Welcome back from the weekend, everybody. And, happy Columbus Day! OK, unless you work for a bank and/or the federal government or you tried to go to a bank or to a federal government office, you wouldn't have even known it - the stock market was open all the same. But, for those few of you who get the day off, we hope you enjoyed your three-day weekend.
In any case, we've got a few things to work through today... not much. Let's just kick things off by poking a little fun at the few things that did happen on this slow news day. In no particular order...
Straight from the page of "Duh" magazine, China is now, finally,"concerned" about the Volkswagen emissions scam.
We knew it had to happen sometime sooner or later, but you'd think new (and still part-time) Twitter CEO Jack Dorsey would at least get his office furnishings unpacked before he started this stuff.
Tracking stocks never seem to live up to the hype, which is why it's so surprising this company's board of directors is on board with the idea. I'm still chewing on what the angle is here, but I foresee frustration.
You Won't Believe This is the Hottest Sector
Whether investors as a whole want to admit it or not, they're thinking defensively. They may not be doing it intentionally, or even know they're doing it. But, as they say, charts don't lie.
Honestly, if I hadn't brought it up about 20 times in the last two months I probably wouldn't even bother bringing it up today. Inasmuch as it's been one of our big trading themes lately, however, I have to point out that today's big winner was utilities.... boring old utilities. And, since we're on the matter, the utility sector is also the best performer over the course of the past 30 days. For the past three months, it's the only winner.
Yes, utilities... a sector near and dear to my heart since July 28th.
And just for the record, the small cap utility names have seriously outperformed their large cap brethren. You can see this on the updated chart of both below. That was another theme I plugged into and told you about back on October 1st.

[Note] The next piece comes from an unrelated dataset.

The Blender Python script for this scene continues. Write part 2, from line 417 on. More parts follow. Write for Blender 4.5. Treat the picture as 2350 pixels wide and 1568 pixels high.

I don't know how long it'll last, but I've got a feeling as long as the market remains lethargic then investors will seek out safe havens like utility stocks.
The moral of the story is, never assume anything. Big winners can and will come from any sector eventually.
I know some of you long-time readers might remember this, but considering how important the premise is - and considering some of you are kind of new - it bears repeating. So, here goes: The number-one thing anyone can start doing right away to start getting more out of the market is put a sector-rotation trend-following plan in place. I'm not going to say it's easy, but if you're willing to do a little work and get creative, I sincerely believe sector rotation is the best way for anyone to get more bang for their proverbial buck.
The numbers vary slightly from one study to the next, but broadly speaking, statistics say that any stock's movement is about 40% attributable to its sector alone. Another 20% of its net gain or loss is attributable to the industry it's in (so between the two, that accounts for 60% of its net movement).
Simultaneously, three out of four stocks move in the same direction as the market on any given day... and honestly, I think the figure is higher than that. Just to be conservative though, I'll stick with the 3/4 proportion.
So what does this mean? Well, as much as I hate to be the one to burst your bubble, a company's fundamentals and that stock's relative strength and technical clues have less to do with its performance than (1) the overall market tide, and (2) the sector/industry tide.
I hope I didn't upset the apple cart too much with that revelation, but the truth is the truth. We all need to spend a little less time dissecting the daylights out of a company's performance and instead set our barometer to "bigger picture."
With that as the backdrop, here's a nudge in the right direction - the performance paths all ten of the market's major sectors have taken since the beginning of the year. The picture is a little messy now - more so than usual. But, if you spend some time looking and studying, you can see which groups are emerging as leaders and which groups are falling behind.
It was this chart that first showed me the utility sector was coming out of a multi-month slump, and taking that hint paid off big-time.
I'm going to try to give you this chart more often than I do know, but I know what it means when I say "I'll try." Usually it means a bazillion other things end up getting in the way. If you want this kind of analysis and trade-worthy insight every single day though, the Elite Opportunity team is doing sector-level analysis that's as good if not better than this. In fact, John just issued a new call on an industry today. You can still get in if you want - there's some time left. Here's all you have to do to get it.
Please Say It Ain't So
The market continues to test everyone's patience. Today it did so by making a near-carbon-copy of Friday's bar, making almost immeasurable progress. Volume was pretty pathetic too. Geez I hope the S&P 500 doesn't start to get comfortable between the lines at 1992 and 2050. If it does, it could make for a miserable remainder of October.
There was something interesting about today' chart though - while the S&P 500 didn't budge, it looks as if the VIX is still in a slow-moving downtrend. That's got bullish undertones for stocks.
I don't care if the market goes up or down. I just want it to do one or the other. If we fall back into another one of these range-bound modes, I may lose it.